One day after completion of discharge, owners submitted a claim for “time” and bunkers consumed as a result of the second berthing at the load port.

Two days later owner submitted a “demurrage” claim in respect of both ports which excluded the time taken during the second berthing at the load port.

Approximately one week later owner submitted a third claim for port costs.

Charterers queried the starting time upon which the demurrage (second claim submitted) was calculated.  Shortly thereafter owners revised their demurrage claim to comply with charterers query.  This claim was then settled.

When owners pressed their first claim for time and bunkers, charterers responded by pointing out that the claim for bunkers was not competent in terms of their interpretation of clauses 5.2 and 5.3 and that the time claim should be resubmitted properly designated as a claim for demurrage and properly supported by documentation.

The first claim was supported by a statement signed by the master of the vessel certifying the time taken for the second berthing and the bunkers consumed based on the vessel’s ROB figures.

Once the 90 day period from discharge had elapsed, charterers refused the first claim on the basis that all demurrage claims had been settled by payment of the second claim.

Findings

In the Commercial Court before Field J, owners claimed summary judgment for the cost of bunkers under clause 5.2 alternatively 5.3.  The owners reformulated their “time” claim as demurrage and introduced an alternative claim for breach of an implied term that charterers would provide cargo in time for loading during the allotted laytime.

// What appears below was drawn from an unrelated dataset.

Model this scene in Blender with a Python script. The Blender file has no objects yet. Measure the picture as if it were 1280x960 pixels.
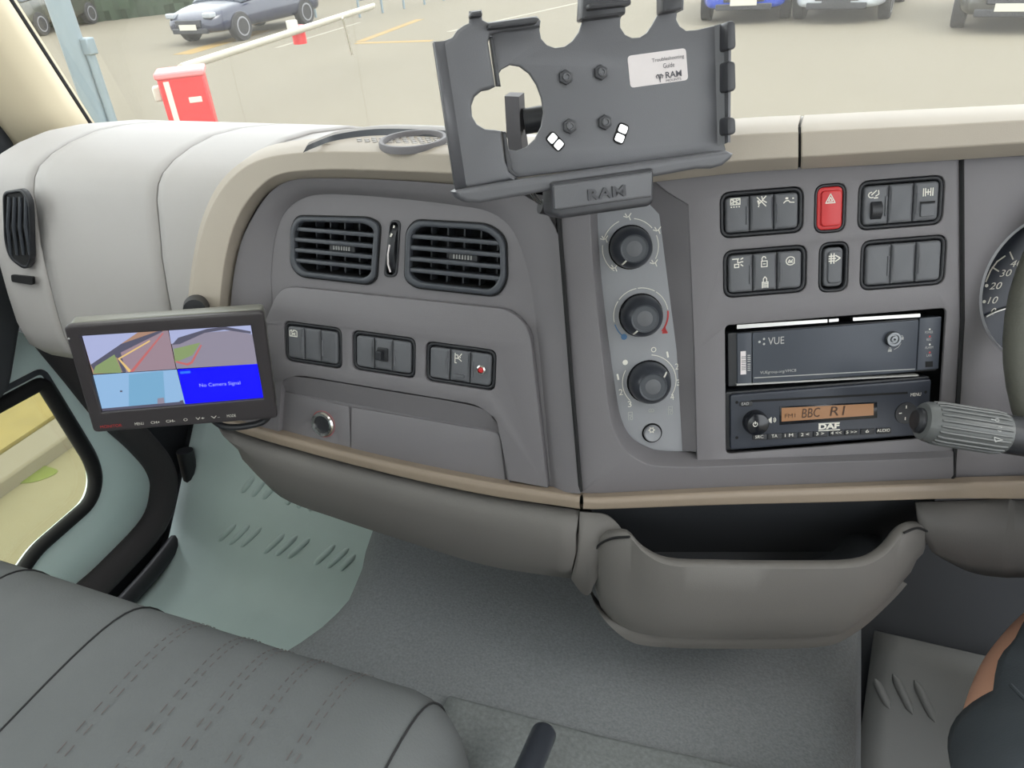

Charterers claimed summary judgment for an order that owners’ claims had been extinguished by settlement of the second claim and that, in any event, the claims owners now wished to advance were time-barred.

Field J held that “time” claim was not for demurrage but for additional freight – in spite of the claim being formulated on the basis of the demurrage rate.  He saw this claim as abandoned by its reformulation as a claim for demurrage.  He reasoned further that all demurrage claims had been settled and that this claim had been extinguished.

He found also that the first claim for time and bunkers was not properly supported by documentation. In any event, clauses 5.2 and 5.3 did not cover the cost of bunkers consumed.  He relied to some extent on the Afrapearl and seemed to favour an argument that clauses 5.2 and 5.3 did not apply because the vessel returned to the same berth and not to a different berth during the second berthing.

For good measure he also found that the claims were time-barred.

Field J dismissed owners’ argument based on an implied term that the cargo was to be provided in time. Following Inverkip Steamship Co Ltd v Bunge, he held that where demurrage had been provided for, it was not opened for owners to claim unliquidated damages for detention.  In this instance also, he found that the claim had not been properly supported by documentation and that the time bar applied.

The Court of Appeal (Ward and Tomlinson LJJ, Sir Mark Potter – judgement per TomlinsonLJ) found for the owners on the demurrage claim and confirmed the dismissal of the bunkers claim. It was found that the owners had substantially complied with the contractual requirements for the submission of the demurrage claim. The claim for bunkers was not covered by the wording of the relevant clauses. Young QC for owners on appeal was perceived to have pressed the argument on the bunkers claim without enthusiasm.

Commentary

Clearly owners were entitled to compensation for time lost in the 2nd berthing in terms of clause 5.2 and 5.3. Insofar the relevant information for demurrage had been supplied with the 2nd claim, the same information was available to the charterers in the “time” claim which was effectively for demurrage pursuant to clauses 5.2 and 5.3.

The nomenclature used by owners did not, in the end,  make any difference. The pragmatic approach of  Bingham J in the Oltenia paid lip service to by Field J, prevailed in the CA.